§ DATA TO USE:
+---+
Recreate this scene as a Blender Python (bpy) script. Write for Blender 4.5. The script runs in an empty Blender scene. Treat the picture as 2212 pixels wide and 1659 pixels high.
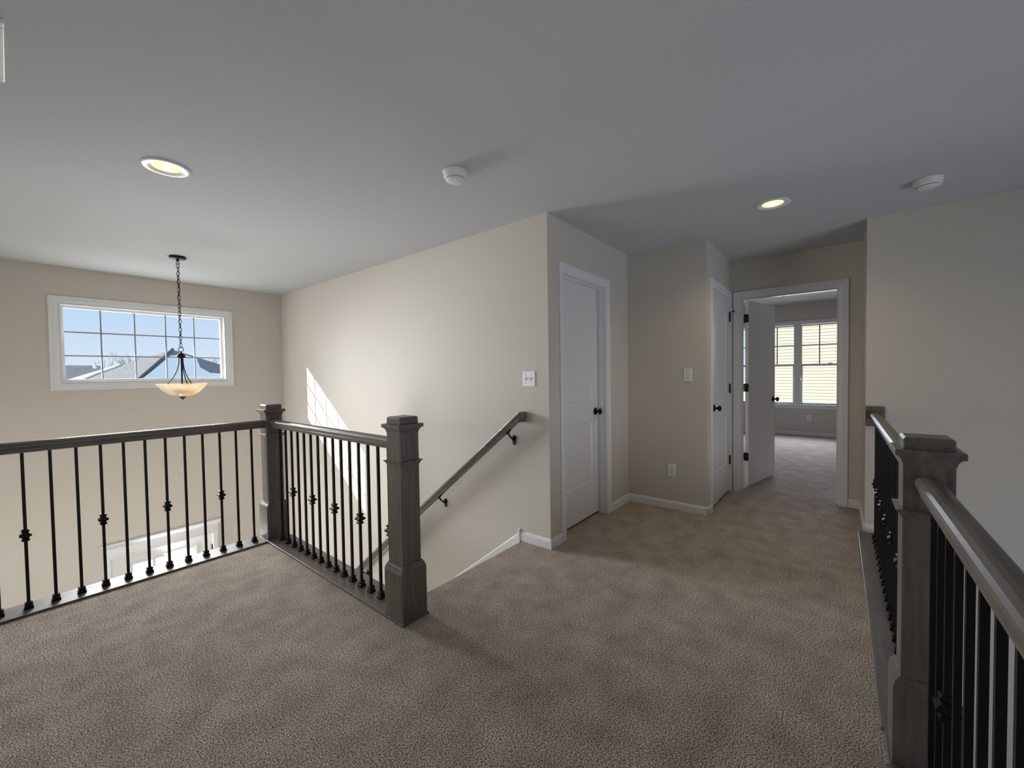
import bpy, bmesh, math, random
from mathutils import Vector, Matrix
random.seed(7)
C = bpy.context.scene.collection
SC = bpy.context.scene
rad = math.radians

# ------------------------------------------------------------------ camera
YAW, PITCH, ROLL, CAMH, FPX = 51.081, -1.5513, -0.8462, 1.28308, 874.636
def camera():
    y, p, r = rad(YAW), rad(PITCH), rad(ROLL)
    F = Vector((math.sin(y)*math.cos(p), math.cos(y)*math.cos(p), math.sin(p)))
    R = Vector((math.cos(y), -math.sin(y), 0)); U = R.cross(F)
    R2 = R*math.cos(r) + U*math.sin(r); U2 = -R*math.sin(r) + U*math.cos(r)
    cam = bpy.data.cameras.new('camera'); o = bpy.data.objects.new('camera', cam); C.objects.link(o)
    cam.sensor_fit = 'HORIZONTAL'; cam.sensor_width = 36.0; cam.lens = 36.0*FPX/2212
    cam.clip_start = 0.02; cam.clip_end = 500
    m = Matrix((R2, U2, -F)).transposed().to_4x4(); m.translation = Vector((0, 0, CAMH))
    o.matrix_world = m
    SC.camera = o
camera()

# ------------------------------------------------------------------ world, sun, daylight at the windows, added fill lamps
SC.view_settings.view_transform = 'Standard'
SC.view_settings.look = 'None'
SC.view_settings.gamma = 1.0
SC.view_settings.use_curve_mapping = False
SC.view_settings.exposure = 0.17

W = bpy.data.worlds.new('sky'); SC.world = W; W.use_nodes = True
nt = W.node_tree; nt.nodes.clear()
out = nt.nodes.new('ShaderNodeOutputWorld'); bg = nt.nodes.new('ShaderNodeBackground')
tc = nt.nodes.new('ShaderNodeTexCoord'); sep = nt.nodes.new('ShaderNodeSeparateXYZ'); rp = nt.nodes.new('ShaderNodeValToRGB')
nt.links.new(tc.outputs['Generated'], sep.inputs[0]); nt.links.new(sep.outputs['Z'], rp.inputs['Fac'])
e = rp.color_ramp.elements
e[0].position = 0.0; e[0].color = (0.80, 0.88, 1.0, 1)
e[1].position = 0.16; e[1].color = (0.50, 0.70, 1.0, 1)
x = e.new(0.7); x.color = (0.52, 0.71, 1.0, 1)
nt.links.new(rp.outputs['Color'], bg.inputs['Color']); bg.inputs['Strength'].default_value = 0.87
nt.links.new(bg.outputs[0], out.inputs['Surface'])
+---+
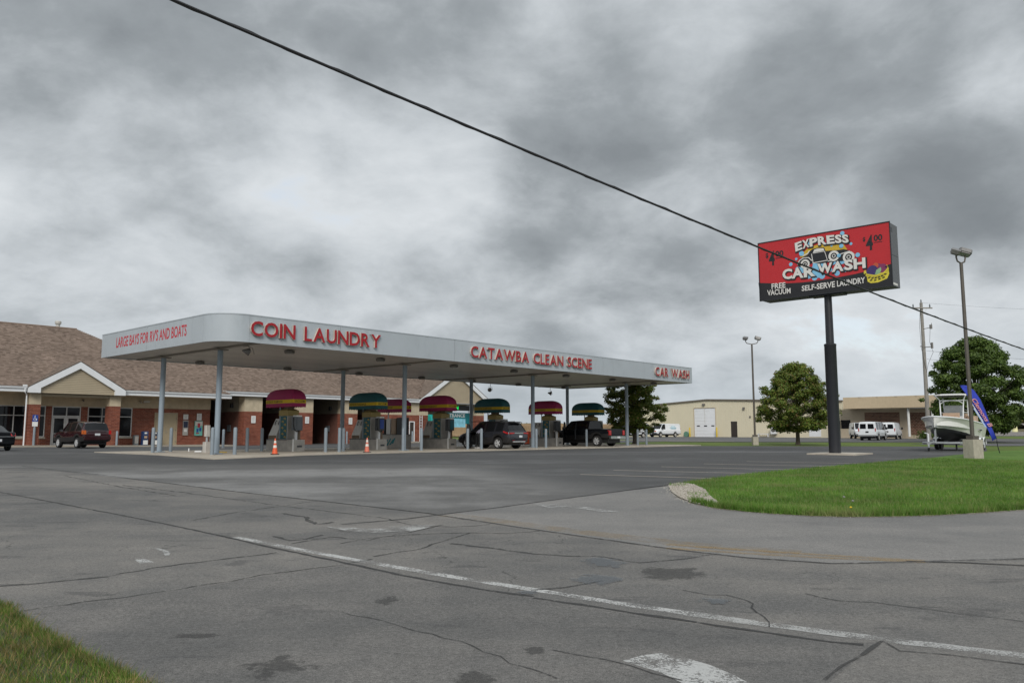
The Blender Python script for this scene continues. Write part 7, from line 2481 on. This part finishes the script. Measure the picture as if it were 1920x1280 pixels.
+---+
§ WHAT THE TASK REQUIRES:
Pictures are not part of the copy. Write out only the lines from the one containing "Recreate this scene" through the one containing "rad = math.radians", exactly as they stand, both included.

§ RESULT FOR THIS EXERCISE:
Recreate this scene as a Blender Python (bpy) script. Write for Blender 4.5. The script runs in an empty Blender scene. Treat the picture as 2212 pixels wide and 1659 pixels high.
import bpy, bmesh, math, random
from mathutils import Vector, Matrix
random.seed(7)
C = bpy.context.scene.collection
SC = bpy.context.scene
rad = math.radians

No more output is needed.